__The problem__.
Find and return each line containing "from".
++++ Material
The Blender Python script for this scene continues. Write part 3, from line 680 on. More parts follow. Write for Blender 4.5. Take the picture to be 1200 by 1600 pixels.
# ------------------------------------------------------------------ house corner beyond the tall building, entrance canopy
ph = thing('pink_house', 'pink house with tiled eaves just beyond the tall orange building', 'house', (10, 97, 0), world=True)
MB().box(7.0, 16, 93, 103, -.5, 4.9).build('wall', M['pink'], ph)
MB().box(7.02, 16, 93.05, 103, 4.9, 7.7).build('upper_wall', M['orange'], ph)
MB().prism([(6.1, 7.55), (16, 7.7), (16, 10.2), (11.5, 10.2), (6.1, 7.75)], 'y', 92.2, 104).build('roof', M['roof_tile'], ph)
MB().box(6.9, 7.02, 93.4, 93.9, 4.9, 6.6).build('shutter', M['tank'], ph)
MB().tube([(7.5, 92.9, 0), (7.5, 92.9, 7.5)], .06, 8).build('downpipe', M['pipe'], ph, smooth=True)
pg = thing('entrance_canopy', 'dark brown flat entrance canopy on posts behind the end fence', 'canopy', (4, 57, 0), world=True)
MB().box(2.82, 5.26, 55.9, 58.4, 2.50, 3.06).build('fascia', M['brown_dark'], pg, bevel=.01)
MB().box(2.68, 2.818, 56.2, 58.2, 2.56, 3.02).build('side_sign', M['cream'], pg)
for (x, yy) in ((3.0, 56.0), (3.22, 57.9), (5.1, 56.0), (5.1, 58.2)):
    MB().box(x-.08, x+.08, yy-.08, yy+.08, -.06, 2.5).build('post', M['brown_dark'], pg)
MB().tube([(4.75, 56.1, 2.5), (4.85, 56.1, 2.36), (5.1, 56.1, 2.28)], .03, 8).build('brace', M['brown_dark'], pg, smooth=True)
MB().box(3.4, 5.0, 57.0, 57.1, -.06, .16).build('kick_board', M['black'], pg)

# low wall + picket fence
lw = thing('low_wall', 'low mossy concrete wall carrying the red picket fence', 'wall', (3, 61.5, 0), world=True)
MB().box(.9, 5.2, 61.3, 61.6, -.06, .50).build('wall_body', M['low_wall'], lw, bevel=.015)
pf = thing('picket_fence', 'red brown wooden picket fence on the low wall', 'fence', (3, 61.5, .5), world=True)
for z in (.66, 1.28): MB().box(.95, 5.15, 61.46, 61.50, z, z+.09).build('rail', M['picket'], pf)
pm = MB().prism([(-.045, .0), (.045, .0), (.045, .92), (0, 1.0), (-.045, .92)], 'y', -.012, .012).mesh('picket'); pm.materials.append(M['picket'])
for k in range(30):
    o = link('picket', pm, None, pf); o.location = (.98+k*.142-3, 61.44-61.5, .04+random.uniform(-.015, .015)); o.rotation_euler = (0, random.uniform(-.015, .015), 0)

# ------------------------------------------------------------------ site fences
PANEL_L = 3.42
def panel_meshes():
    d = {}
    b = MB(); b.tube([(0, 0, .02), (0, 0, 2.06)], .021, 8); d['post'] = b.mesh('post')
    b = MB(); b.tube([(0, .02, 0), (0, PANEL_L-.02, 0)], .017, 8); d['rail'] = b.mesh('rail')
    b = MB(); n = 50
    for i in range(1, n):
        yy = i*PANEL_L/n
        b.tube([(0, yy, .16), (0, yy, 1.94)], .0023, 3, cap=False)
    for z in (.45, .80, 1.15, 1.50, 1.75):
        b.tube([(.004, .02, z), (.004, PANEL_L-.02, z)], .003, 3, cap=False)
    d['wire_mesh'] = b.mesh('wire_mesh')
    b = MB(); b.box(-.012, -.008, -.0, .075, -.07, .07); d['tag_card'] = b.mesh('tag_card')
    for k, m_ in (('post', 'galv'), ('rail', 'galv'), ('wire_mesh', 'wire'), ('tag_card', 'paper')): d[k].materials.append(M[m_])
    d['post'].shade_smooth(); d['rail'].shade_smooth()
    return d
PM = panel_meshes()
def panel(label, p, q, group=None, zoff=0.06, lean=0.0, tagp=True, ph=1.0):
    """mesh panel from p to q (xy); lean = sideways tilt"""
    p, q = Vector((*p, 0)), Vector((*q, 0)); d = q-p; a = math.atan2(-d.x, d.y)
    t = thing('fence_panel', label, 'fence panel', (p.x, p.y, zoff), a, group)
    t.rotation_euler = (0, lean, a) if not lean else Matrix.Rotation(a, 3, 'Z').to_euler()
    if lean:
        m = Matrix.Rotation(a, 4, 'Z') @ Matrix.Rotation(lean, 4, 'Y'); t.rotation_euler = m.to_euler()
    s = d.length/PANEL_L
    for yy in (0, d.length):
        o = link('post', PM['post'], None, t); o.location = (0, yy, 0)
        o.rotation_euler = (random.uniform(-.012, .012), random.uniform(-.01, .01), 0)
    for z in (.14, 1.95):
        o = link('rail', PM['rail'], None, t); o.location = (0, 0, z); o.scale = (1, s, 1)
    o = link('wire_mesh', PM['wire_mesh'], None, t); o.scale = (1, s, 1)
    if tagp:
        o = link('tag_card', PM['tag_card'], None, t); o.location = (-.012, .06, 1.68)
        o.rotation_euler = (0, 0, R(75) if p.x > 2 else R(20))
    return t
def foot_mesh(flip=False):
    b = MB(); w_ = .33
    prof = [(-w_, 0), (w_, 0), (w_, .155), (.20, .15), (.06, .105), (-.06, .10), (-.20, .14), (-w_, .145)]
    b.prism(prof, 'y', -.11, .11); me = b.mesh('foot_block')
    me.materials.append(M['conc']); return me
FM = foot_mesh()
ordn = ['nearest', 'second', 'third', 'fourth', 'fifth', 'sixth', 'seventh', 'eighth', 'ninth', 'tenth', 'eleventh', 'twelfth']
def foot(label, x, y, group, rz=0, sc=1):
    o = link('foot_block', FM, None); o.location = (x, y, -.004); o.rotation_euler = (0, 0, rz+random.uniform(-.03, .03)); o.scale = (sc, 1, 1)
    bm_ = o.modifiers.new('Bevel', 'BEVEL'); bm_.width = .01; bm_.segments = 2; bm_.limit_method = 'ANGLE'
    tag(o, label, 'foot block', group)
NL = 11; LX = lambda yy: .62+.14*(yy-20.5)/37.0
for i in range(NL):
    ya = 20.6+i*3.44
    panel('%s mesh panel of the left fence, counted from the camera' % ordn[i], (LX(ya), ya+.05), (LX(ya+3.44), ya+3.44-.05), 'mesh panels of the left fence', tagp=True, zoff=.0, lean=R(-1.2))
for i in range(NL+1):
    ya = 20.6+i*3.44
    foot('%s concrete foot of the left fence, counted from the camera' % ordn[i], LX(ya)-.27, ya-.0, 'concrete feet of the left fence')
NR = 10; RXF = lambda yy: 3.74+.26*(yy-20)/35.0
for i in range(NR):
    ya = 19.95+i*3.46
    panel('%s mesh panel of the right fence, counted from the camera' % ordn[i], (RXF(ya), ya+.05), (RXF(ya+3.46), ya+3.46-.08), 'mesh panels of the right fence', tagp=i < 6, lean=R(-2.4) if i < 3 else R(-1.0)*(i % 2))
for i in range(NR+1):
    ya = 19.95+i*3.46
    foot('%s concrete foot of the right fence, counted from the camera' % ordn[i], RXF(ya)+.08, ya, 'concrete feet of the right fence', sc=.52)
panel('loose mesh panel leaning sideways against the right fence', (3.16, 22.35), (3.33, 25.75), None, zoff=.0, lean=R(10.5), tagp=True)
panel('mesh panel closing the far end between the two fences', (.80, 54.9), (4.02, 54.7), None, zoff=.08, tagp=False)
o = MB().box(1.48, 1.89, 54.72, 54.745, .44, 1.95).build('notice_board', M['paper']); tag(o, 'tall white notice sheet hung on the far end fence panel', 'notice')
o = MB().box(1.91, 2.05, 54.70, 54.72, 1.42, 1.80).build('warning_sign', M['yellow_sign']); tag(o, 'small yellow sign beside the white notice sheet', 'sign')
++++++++
__Result of this exercise__.
The Blender Python script for this scene continues. Write part 3, from line 680 on. More parts follow. Write for Blender 4.5. Take the picture to be 1200 by 1600 pixels.
    """mesh panel from p to q (xy); lean = sideways tilt"""
    panel('%s mesh panel of the left fence, counted from the camera' % ordn[i], (LX(ya), ya+.05), (LX(ya+3.44), ya+3.44-.05), 'mesh panels of the left fence', tagp=True, zoff=.0, lean=R(-1.2))
    foot('%s concrete foot of the left fence, counted from the camera' % ordn[i], LX(ya)-.27, ya-.0, 'concrete feet of the left fence')
    panel('%s mesh panel of the right fence, counted from the camera' % ordn[i], (RXF(ya), ya+.05), (RXF(ya+3.46), ya+3.46-.08), 'mesh panels of the right fence', tagp=i < 6, lean=R(-2.4) if i < 3 else R(-1.0)*(i % 2))
    foot('%s concrete foot of the right fence, counted from the camera' % ordn[i], RXF(ya)+.08, ya, 'concrete feet of the right fence', sc=.52)